野焼き支援ボランティアのみなさんの"ボランティア精神"に、会場から賞賛の声が聞かれました。
■第4分科会
「火入れの安全性確保について」をテーマに、全国の火入れの状況や安全対策マニュアル及び事前研修の重要性、賠償保険、事故を起こさないための安全な作業方法について情報交換等がなされました。
■第5分科会
「第2回全国子ども草原サミット」は5年前の北広島での開催に次いで、第2回目の開催となり、司会進行や発表・まとめまで全てを、子どもたちだけで進めます。今回は副題に「~ふるさとの草原は宝の山!ボクたち草原まもるモン!」と称し、広島市や山口県秋吉台、大分県、阿蘇郡市内より2校、合計4校1団体の参加がありました。各地域の草原学習の成果を寸劇やパネルを使って発表し、それぞれの取り組みに刺激を受けて、多くの質問や感想などが出ていました。
子どもサミットでは、「草原を地域の宝として、大切に思い、守り、伝える活動に取り組みます」と宣言し、採択されました。

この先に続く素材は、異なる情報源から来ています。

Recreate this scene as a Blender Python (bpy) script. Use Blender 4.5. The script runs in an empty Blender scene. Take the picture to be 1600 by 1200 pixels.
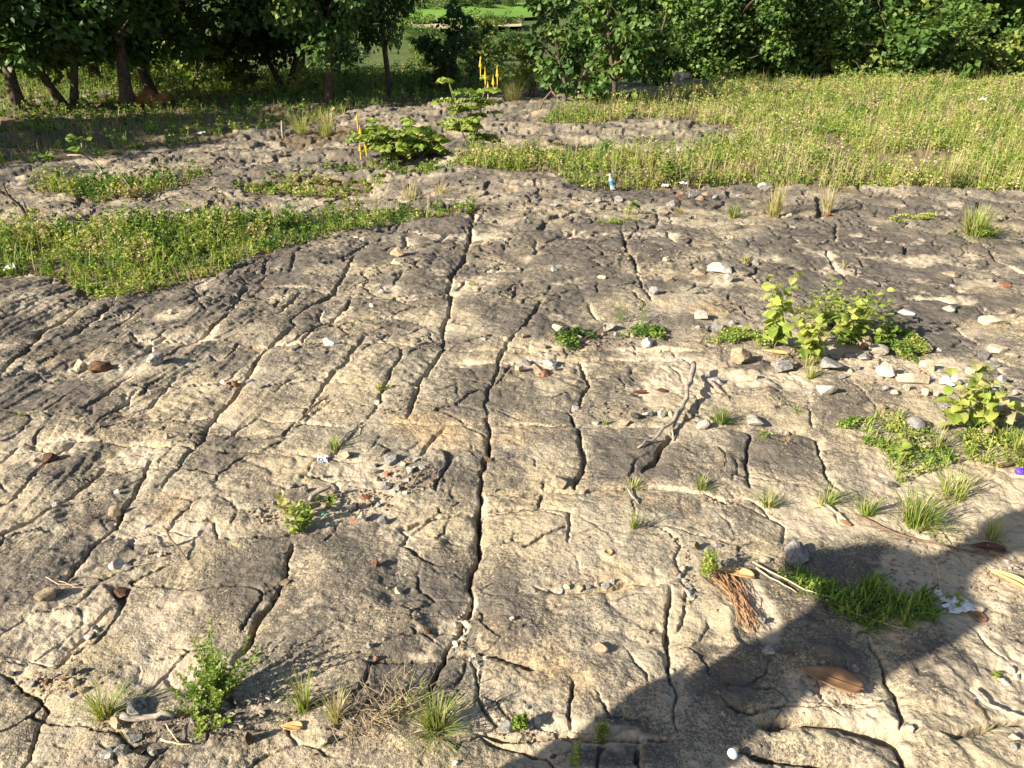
import bpy, bmesh, math, random
import numpy as np
from mathutils import Vector, Matrix, Euler

# ------------------------------------------------------------------ camera, sky, sun, exposure
SC = bpy.context.scene
COL = SC.collection
CAM_H, FPX, PITCH = 1.6, 1180.0, math.radians(27.0)
camd = bpy.data.cameras.new('camera')
camd.sensor_width = 36.0
camd.lens = 36.0 * FPX / 1600.0
camd.clip_start = 0.02
camd.clip_end = 6000.0
cam = bpy.data.objects.new('camera', camd)
COL.objects.link(cam)
cam.location = (0, 0, CAM_H)
cam.rotation_euler = (math.pi / 2 - PITCH, 0, 0)
SC.camera = cam

SUN_EL = math.radians(27.0)
SUN_TO = np.array([0.88, 0.475]); SUN_TO = SUN_TO / np.linalg.norm(SUN_TO)   # the way shadows fall on the ground
world = bpy.data.worlds.new('World')
SC.world = world
world.use_nodes = True
wn = world.node_tree
sky = wn.nodes.new('ShaderNodeTexSky')
sky.sky_type = 'NISHITA'
sky.sun_disc = False
sky.sun_elevation = SUN_EL
sky.sun_rotation = math.atan2(-SUN_TO[0], -SUN_TO[1])
sky.air_density = 1.0
sky.dust_density = 1.2
wn.links.new(sky.outputs[0], wn.nodes['Background'].inputs[0])
wn.nodes['Background'].inputs[1].default_value = 0.062

sund = bpy.data.lights.new('sun', 'SUN')
sund.energy = 5.0
sund.angle = math.radians(0.55)
sund.color = (1.0, 0.93, 0.80)
sun = bpy.data.objects.new('sun', sund)
COL.objects.link(sun)
sdir = Vector((SUN_TO[0] * math.cos(SUN_EL), SUN_TO[1] * math.cos(SUN_EL), -math.sin(SUN_EL)))
sun.rotation_euler = sdir.to_track_quat('-Z', 'Y').to_euler()
sun.location = (-20, -12, 15)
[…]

第5分科会には、総勢約230名の参加があり、思いのこもった発表に大人の方々も感銘を受けていました。
■全体討論会
各分科会の代表者がそれぞれの報告を行い、シンポジウム宣言が採択されました。第5分科会の代表として登壇した阿蘇市立坂梨小学校の児童は、「草原を守るために、大人の人たちに何をしてほしいですか?」との質問に、「私たちにできることは伝えること!学習を発表する場を提供してほしい」、「大人になっても、草原の草花たちが見られるよう、草原を守っていってほしい」など、自分の意見をしっかり伝えていました。

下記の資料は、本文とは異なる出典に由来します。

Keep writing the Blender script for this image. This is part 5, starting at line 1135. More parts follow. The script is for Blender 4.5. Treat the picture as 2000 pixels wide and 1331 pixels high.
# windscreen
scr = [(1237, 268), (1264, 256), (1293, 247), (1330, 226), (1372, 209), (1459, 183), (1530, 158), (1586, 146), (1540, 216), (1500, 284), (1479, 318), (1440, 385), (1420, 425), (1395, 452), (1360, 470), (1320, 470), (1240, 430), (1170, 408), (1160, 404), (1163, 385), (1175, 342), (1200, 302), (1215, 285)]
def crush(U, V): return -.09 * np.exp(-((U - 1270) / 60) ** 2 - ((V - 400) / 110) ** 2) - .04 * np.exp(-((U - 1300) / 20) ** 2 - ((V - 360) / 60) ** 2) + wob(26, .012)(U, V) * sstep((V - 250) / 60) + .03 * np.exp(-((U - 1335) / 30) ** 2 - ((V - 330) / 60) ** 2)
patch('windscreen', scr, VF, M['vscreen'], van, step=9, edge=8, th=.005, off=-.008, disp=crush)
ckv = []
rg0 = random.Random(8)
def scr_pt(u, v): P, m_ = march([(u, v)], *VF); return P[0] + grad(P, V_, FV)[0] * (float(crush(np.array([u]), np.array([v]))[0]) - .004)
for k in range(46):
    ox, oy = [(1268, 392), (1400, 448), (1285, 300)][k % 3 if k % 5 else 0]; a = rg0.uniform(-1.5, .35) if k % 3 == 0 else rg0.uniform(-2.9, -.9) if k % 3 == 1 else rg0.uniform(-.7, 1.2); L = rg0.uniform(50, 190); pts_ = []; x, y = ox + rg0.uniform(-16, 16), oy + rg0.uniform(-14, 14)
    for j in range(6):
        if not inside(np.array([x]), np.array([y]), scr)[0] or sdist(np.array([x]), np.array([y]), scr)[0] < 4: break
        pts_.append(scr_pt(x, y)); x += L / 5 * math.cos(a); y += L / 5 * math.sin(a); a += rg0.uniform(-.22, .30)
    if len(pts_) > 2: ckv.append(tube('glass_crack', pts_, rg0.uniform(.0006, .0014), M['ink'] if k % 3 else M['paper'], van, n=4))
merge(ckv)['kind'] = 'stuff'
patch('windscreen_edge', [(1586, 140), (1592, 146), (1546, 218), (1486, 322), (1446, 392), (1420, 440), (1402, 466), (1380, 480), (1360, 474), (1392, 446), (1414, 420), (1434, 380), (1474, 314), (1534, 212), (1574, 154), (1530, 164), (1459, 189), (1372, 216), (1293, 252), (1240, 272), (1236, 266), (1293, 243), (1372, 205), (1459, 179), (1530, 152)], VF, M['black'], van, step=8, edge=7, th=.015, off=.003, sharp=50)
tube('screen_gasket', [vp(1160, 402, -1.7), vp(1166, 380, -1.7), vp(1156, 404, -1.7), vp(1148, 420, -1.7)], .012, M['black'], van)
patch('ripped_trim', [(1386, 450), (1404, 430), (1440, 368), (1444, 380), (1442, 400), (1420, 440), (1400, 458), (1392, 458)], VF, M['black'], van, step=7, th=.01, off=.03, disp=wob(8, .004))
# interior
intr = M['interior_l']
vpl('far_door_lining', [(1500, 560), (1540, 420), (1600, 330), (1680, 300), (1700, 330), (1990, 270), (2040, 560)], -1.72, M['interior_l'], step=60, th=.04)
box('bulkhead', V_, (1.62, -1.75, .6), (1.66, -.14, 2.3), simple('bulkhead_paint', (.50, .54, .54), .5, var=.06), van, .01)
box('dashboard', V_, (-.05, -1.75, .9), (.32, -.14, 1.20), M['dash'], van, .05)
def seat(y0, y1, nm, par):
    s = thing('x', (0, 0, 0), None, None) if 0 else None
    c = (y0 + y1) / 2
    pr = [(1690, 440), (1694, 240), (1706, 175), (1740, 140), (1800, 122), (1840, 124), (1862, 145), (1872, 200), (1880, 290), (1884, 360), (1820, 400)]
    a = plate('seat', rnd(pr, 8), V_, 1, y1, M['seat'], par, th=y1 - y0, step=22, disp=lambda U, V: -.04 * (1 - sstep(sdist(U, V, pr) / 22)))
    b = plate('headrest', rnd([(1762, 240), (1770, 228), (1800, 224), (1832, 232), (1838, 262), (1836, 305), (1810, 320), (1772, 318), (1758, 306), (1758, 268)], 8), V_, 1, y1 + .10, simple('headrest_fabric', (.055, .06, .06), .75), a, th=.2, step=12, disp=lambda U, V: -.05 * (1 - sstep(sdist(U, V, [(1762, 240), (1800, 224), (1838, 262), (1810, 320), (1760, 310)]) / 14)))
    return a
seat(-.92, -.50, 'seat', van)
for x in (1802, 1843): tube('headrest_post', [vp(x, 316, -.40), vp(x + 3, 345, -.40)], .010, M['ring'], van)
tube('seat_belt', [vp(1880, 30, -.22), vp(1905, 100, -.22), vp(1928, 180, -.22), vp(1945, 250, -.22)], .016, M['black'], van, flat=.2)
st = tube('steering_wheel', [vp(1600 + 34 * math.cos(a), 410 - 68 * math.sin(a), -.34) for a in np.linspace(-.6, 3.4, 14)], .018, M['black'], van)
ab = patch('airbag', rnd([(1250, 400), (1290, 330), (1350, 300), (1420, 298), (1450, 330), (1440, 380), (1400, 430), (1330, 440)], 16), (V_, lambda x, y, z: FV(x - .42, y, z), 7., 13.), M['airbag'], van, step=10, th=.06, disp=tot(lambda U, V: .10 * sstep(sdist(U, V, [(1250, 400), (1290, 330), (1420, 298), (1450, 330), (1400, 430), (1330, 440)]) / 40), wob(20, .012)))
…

最終日の24日は、第10回全国草原サミットが開催され、全国から14の市町村首長が集い、前回開催地の群馬県みなかみ町から第9回サミットの報告や、各自治体からは、草原特区(阿蘇地域)や環境学習について取り組みの紹介や草原保全の課題などの発表を受けて意見が交わされました。また、それぞれの地域での草原環境学習が一定の成果が出ており、今後も継続して行っていくと意気込みを話されました。

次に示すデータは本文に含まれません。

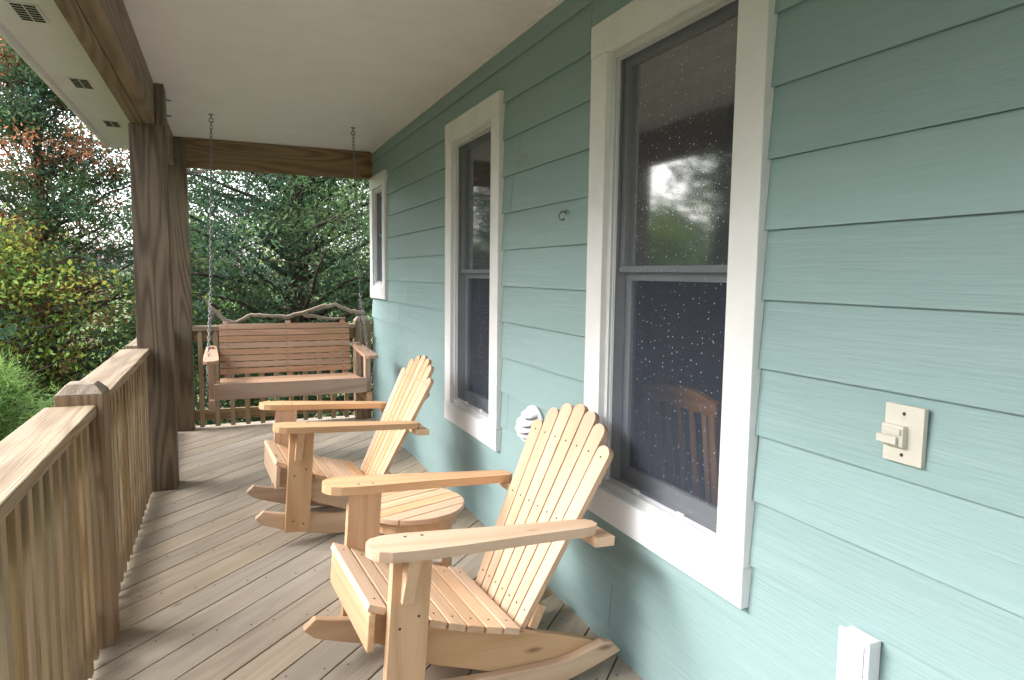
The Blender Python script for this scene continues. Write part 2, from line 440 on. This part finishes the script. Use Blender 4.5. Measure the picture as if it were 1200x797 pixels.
rail=empty('porch_railing')
RX0,RX1=-1.845,-1.692
mb=MB(); zr=.885
for a,b in ((-3.9,.80),(.95,2.708),(2.852,4.598),(4.792,6.298)):
    mb.box(RX0,RX1,a,b,zr-.038,zr,0)
mb.box(-1.528,-.172,6.30,6.44,zr-.038,zr,0)
mb.build('rail_cap',[M['railtop']],rail,bevel=.005)
mb=MB()
for a,b in ((-3.9,.80),(.95,2.708),(2.852,4.598),(4.792,6.298)):
    mb.box(-1.779,-1.741,a,b,zr-.13,zr-.0385,0); mb.box(-1.779,-1.741,a,b,.07,.16,0)
    y=a+.05
    while y<b-.03:
        mb.box(-1.7405,-1.7025,y,y+.038,.02+R.uniform(0,.01),zr-.0388,0); y+=.105
mb.box(-1.528,-.172,6.36,6.398,zr-.13,zr-.0385,0); mb.box(-1.528,-.172,6.36,6.398,.07,.16,0)
x=-1.49
while x<-.2: mb.box(x,x+.038,6.3215,6.3595,.02,zr-.0388,0); x+=.122
mb.build('balusters',[M['rail']],rail,bevel=.002)
def chpost(mb,x0,x1,y0,y1,zt):
    mb.box(x0,x1,y0,y1,0,zt-.035,0,rnd=.5)
    i=.03
    v=[(x0,y0,zt-.0345),(x1,y0,zt-.0345),(x1,y1,zt-.0345),(x0,y1,zt-.0345),(x0+i,y0+i,zt),(x1-i,y0+i,zt),(x1-i,y1-i,zt),(x0+i,y1-i,zt)]
    g=[(q[2],q[0],q[1]) for q in v]
    mb.add(v,[(0,3,2,1),(4,5,6,7),(0,1,5,4),(1,2,6,5),(2,3,7,6),(3,0,4,7)],g,1,.7)
mb=MB()
chpost(mb,-1.815,-1.67,2.71,2.85,.955); chpost(mb,-1.815,-1.67,.802,.948,.955); chpost(mb,-.17,-.03,6.30,6.44,.95)
mb.build('newel_posts',[M['beam'],M['railtop']],rail,bevel=.003)

mb=MB()
def wob(pts,n=6,a=.012):
    o=[]
    for i in range(len(pts)-1):
        p,q=Vector(pts[i]),Vector(pts[i+1])
        for k in range(n): o.append(p.lerp(q,k/n)+Vector((R.uniform(-a,a),R.uniform(-a,a),R.uniform(-a,a))))
    o.append(Vector(pts[-1])); return o
def branch(pts,r0,r1,mat=0,n=8):
    p=wob(pts,4,.006); m=len(p)
    mb.tube(p,[ (r0+(r1-r0)*i/(m-1))*R.uniform(.85,1.2) for i in range(m)],n,mat)
yb=6.36
branch([(-1.44,yb,1.14),(-1.36,yb,1.02),(-1.27,yb,.925),(-1.16,yb,.895)],.010,.024)
branch([(-1.18,yb,.91),(-1.06,yb,.98),(-.93,yb-.02,.965),(-.78,yb,.955),(-.62,yb,.985),(-.48,yb,1.04),(-.34,yb-.01,1.06),(-.2,yb,1.0),(-.08,yb,.98)],.014,.021)
branch([(-.62,yb,.97),(-.5,yb,.95),(-.38,yb,.93),(-.25,yb,.94)],.016,.010)
branch([(-1.36,yb,1.0),(-1.38,yb+.03,.93),(-1.41,yb,.90)],.012,.008)
mb.build('driftwood_branch',[M['drift']],smooth=True)

# ---------------------------------------------------------------- chairs
def arc_tip(L0,L1,w0,w1,n=8):
    pts=[(-w0/2,L0),(w0/2,L0)]
    r=w1/2; hh=r*.75
    for k in range(n+1):
        th=math.pi*k/n; pts.append((r*math.cos(th),L1-hh+hh*math.sin(th)))
    return pts
def chair(loc,rz):
    e=empty('adirondack_rocking_chair',loc,rz)
    W=M['chair']; mats=[W,M['screw']]
    TL=T(.42+.045,0,1.252)@Matrix.Rotation(math.radians(3.7),4,'Y')@T(-.42,0,-1.252)
    AZ=.5605
    mb=MB()
    for s in (1,-1):
        top=[(.0,.0),(.006,.030),(.022,.055),(.055,.070),(.12,.075),(.25,.071),(.40,.060),(.55,.050),(.68,.044),(.715,.036),(.735,.015)]
        bot=[(.735,-.015),(.715,-.032),(.68,-.037),(.55,-.040),(.40,-.046),(.25,-.056),(.12,-.064),(.055,-.060),(.022,-.046),(.006,-.024)]
        poly=[(a,s*b) for a,b in top+bot]
        mb.prism(poly,.030,T(0,s*.300,AZ+.015),0)
        for q in (.12,.17): mb.disc((q,s*.267,AZ+.0305),(0,0,1),.005,1)
    mb.build('armrests',mats,e,bevel=.006,seg=3,Mw=TL)
    mb=MB()
    for s in (1,-1):
        y=s*.2665
        mb.box(.085,.200,y-.0175,y+.0175,.045,AZ-.0005,0)
        mb.prism([(.0,.0),(.0,-.15),(.02,-.15),(.058,-.02),(.058,0)],.034,frame((.128,y+s*.018,AZ-.001),(0,s,0),(0,0,1),(1,0,0)),0,along=1)
        for q in ((.115,.33),(.17,.36),(.12,.10),(.17,.085)): mb.disc((q[0],y+s*.018,q[1]),(0,s,0),.0045,1)
    mb.build('front_legs',mats,e,bevel=.004,Mw=TL)
    mb=MB()
    def zb(x): return .002+(x-.42)**2/2.5
    for s in (1,-1):
        bot=[];top=[];n=26
        for k in range(n+1):
            x=-.055+.98*k/n; bot.append((x,zb(x)+(.018*max(0,(-.02-x)/.035)**2)))
            hgt=.072+.033*math.sin(math.pi*min(1,max(0,(x-.02)/.7)))
            f=math.sqrt(max(0,1-((-.0-x)/.056)**2)) if x<-.0 else 1
            f2=min(1,(.925-x)/.08)**.5 if x>.845 else 1
            top.append((x,zb(x)+.018*max(0,(-.02-x)/.035)**2+(hgt-.018*max(0,(-.02-x)/.035)**2)*max(.0,f*f2)))
        poly=bot+top[1:-1][::-1]
        mb.prism(poly,.034,frame((0,s*.2285,0),(1,0,0),(0,0,1),(0,-1,0)),0)
    mb.build('rockers',mats,e,bevel=.005,Mw=TL)
    mb=MB()
    def zs(x):
        return .365-.135*(x-.06)/.44-.016*math.sin(math.pi*min(1,max(0,(x-.06)/.44)))
    for s in (1,-1):
        top=[(.055+.5*k/14,zs(.055+.5*k/14)) for k in range(15)]
        poly=top+[(.66,.19),(.80,.15),(.86,.125),(.84,.085),(.70,.075),(.45,.10),(.25,.16),(.12,.235),(.055,.265)]
        mb.prism(poly,.030,frame((0,s*.195,0),(1,0,0),(0,0,1),(0,-1,0)),0)
    mb.box(.034,.054,-.249,.249,.255,.368,0)
    mb.box(.5,.53,-.178,.178,.13,.20,0)
    mb.build('seat_frame',mats,e,bevel=.004,Mw=TL)
    mb=MB()
    x=.030; 
    for k in range(8):
        x2=x+.056; xm=(x+x2)/2; sl=math.atan2(zs(x2)-zs(x),x2-x)
        zz=zs(max(xm,.06))+.0125
        Mx=T(xm,0,zz)@Matrix.Rotation(-sl,4,'Y')
        mb.box(-.0275,.0275,-.247,.247,-.0105,.0105,0,Mx)
        for s in (1,-1):
            p=Mx@Vector((.0,s*.195,.0108)); mb.disc(p,(0,0,1),.0042,1)
        x+=.0625
    mb.build('seat',mats,e,bevel=.0045,seg=3,Mw=TL)
    mb=MB(); al=math.radians(22.4)
    wv=Vector((math.sin(al),0,math.cos(al))); nv=Vector((-math.cos(al),0,math.sin(al)))
    O=Vector((.565,0,.205))
    for i in range(-3,4):
        tilt=math.atan2(i*.0255,.72)
        Lt={0:.765,1:.752,2:.722,3:.66}[abs(i)]
        wd=(wv*math.cos(tilt)+Vector((0,1,0))*math.sin(tilt)); ud=wd.cross(nv).normalized()
        o=O+Vector((0,i*.0535,0))
        w0,w1=.047,.072
        mb.prism(arc_tip(0,Lt,w0,w1),.020,frame(o,ud,wd,nv),0,along=1)
        for q in (.06,.37,.62):
            if q<Lt: mb.disc(o+wd*q+nv*.0105,nv,.0042,1)
    Mf=frame(O,(0,1,0),wv,nv)
    mb.box(-.20,.20,.02,.10,-.042,-.0105,0,Mf)
    mb.box(.705,.775,-.36,.36,AZ-.030,AZ-.001,0)
    poly=[(-.20,.54),(.20,.54),(.225,.57)]+[(.225-.45*k/10,.57+.055*math.sin(math.pi*k/10)) for k in range(1,10)]+[(-.225,.57)]
    mb.prism(poly,.025,Mf@T(0,0,-.0235),0)
    mb.build('backrest',mats,e,bevel=.004,seg=3,Mw=TL)
    return e
chair((-.961,2.09,0),.063)
chair((-1.095,3.715,0),.058)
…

サミット宣言では、草原の重要性と公益的機能を国民にアピールするため「草原100選」の制定や自治体間の連携強化に向けて全国組織の推進と充実化などを盛り込んだサミット宣言文が採択されました。
3日間で延べ740名の参加とこれまでにない大きな規模の大会となりました。全国の草原を持つ地域の方々と交流することができたり、ご縁がつながったり、新しい発想が生まれたりと、とても有意義な時間を持つことができました。次回は、兵庫県新温泉町にて開催予定です。